Surprisingly, his last collection of poems remained centered on Himal. Named ‘Himal ko Haalchaal’ it weaves an intricate web of exquisite images to evoke the life lived in the Himalayas of Nepal. Only four months ago at White Lotus Bookshop we had arranged a colloquium on his book. Shiva had the audacity to acknowledge my influence on his poetry. He told of how in our company he had to de-Sanskritise his language and extend the area of his content, rejecting the stereotyped theme.
“Shiva had Sanskrit background,” says Shailendra Sakar. “But his poems in the last phase of his life had become extremely sensual. Shiva remains a fearlessly bold journalist and highly poignant poet.”

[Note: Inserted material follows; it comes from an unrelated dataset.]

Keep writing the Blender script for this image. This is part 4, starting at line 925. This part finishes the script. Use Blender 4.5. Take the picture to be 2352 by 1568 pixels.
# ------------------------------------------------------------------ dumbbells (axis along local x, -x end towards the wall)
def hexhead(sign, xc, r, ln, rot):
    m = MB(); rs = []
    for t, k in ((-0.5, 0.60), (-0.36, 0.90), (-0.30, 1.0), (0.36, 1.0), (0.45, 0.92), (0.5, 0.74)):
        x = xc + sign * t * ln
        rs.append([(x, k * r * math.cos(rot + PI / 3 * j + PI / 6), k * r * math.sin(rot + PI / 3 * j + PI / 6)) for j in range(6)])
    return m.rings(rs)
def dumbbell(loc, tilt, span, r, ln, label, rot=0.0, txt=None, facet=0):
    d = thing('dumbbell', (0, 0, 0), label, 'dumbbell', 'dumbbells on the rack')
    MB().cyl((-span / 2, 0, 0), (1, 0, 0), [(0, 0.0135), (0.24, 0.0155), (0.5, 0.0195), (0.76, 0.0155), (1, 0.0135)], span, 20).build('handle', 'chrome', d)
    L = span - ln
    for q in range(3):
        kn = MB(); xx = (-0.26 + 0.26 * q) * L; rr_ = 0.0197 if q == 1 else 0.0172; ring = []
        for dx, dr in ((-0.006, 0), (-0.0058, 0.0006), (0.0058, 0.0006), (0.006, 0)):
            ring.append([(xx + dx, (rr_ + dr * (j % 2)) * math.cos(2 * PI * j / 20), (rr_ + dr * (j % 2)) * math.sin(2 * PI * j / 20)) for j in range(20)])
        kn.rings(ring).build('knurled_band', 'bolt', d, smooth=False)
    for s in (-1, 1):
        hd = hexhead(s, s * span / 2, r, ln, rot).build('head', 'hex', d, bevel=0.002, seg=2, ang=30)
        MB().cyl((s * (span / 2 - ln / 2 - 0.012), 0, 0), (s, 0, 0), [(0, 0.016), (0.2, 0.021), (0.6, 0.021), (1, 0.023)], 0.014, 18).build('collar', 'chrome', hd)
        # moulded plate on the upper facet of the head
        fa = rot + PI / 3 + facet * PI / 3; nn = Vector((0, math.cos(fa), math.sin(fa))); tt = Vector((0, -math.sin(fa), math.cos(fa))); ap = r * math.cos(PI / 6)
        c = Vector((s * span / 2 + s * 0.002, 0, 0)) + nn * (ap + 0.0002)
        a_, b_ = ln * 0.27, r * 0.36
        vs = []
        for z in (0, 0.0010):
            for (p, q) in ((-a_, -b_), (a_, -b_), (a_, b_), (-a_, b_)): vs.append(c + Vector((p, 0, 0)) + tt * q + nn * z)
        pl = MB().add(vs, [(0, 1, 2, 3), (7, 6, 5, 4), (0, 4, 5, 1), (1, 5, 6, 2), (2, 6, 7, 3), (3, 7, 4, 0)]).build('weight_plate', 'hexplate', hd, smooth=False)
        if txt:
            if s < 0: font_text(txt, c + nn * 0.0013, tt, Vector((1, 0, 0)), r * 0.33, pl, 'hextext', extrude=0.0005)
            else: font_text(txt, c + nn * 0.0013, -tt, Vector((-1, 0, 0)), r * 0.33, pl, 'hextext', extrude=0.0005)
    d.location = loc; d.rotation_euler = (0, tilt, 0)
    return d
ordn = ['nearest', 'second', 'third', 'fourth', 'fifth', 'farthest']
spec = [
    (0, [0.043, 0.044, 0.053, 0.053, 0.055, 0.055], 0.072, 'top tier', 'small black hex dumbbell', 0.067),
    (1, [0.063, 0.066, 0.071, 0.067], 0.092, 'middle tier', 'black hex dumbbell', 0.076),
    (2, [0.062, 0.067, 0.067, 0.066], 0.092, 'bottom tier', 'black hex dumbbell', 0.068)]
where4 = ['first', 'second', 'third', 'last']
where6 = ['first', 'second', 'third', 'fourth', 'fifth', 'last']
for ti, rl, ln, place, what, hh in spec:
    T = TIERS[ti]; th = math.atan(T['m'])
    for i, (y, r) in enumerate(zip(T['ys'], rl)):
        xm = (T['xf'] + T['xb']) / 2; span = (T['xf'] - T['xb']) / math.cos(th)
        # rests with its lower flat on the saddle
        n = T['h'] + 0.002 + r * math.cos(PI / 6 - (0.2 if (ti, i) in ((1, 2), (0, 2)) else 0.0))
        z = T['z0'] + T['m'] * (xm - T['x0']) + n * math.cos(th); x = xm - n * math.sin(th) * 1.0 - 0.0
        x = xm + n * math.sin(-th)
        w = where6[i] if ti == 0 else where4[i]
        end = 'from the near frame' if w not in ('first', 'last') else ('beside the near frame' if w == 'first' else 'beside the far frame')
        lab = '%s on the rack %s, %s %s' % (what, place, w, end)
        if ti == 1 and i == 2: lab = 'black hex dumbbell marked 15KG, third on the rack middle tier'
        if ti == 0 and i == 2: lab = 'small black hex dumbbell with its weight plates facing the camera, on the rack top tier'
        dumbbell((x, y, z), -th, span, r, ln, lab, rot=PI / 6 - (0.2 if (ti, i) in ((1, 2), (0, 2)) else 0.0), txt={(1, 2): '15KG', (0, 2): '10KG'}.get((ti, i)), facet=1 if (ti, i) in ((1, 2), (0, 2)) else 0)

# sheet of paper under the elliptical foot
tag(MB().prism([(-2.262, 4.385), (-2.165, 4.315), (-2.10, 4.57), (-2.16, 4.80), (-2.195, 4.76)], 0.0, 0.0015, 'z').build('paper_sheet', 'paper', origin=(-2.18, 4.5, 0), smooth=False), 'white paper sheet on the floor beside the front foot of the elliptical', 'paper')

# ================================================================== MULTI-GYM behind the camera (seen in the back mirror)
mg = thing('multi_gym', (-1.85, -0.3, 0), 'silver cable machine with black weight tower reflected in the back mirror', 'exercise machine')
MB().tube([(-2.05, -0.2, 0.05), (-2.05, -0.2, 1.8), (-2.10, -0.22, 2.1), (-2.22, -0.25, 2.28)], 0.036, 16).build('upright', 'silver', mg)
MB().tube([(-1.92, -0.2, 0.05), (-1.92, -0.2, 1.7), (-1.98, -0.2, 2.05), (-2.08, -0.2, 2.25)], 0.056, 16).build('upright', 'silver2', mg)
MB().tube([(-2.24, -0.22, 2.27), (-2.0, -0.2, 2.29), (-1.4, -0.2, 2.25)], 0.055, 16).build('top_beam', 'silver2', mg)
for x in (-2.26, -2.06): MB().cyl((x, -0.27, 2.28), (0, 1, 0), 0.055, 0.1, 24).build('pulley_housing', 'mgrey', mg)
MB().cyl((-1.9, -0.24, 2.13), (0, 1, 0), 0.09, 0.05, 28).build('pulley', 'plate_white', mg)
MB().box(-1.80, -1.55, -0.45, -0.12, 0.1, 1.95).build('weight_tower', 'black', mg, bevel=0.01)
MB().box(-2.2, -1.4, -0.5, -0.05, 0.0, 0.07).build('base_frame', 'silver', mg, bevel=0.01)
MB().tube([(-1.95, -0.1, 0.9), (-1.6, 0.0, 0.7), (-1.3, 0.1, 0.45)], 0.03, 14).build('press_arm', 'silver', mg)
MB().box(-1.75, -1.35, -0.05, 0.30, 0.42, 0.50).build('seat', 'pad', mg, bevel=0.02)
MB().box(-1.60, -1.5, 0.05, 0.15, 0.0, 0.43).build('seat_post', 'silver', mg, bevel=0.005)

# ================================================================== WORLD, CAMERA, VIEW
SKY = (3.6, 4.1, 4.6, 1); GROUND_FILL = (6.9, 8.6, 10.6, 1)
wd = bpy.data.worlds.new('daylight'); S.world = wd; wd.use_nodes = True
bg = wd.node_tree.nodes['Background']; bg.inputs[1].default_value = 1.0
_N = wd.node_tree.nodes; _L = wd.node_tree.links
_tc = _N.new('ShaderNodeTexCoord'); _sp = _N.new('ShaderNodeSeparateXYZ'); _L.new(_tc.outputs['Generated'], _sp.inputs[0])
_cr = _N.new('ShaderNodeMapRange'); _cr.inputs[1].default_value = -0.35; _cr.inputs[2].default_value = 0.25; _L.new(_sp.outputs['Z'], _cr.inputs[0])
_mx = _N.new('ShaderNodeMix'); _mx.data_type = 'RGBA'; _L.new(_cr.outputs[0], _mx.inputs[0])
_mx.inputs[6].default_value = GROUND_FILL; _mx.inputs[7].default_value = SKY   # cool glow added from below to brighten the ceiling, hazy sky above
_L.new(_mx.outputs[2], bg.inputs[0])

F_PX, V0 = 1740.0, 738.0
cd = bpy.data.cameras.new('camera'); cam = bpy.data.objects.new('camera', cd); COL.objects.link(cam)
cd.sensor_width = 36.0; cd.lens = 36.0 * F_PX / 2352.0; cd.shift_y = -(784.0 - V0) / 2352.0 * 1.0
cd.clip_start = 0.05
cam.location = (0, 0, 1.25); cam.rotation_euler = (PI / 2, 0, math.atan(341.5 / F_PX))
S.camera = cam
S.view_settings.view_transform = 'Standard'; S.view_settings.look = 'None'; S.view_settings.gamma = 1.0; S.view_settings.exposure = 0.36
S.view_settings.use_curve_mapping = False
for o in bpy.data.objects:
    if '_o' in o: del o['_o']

“Shiva’s Himal poems are deeply rooted in Nepali culture edged with provincial flavour,” says Grehnath Paudel, editor of the book. Straw mats, tattered clothes, worn-out shoes, hungry huts, and frostbitten toes — all these remain central to his poetry. In his poems Sagarmatha, the king of the mountains, eats the fingers of the mountain climber, Temba. A foreign handicapped tourist becomes complete on climbing the same Himal. Paradoxically, the same Himal disfigures physically fit Nepalis by eating his toes or fingers. Pasang, the daughter of the mountains, unlike Western tourists, disappears in the alpine wilderness of the same Himal. It keeps leisurely watching tourists come and go. It keeps changing its face lured by the click of their camera.
In Shiva’s poetry Himal emerges as a child, becomes young and grows old. And one day tired with the boredom of the cycles of life Himal dies.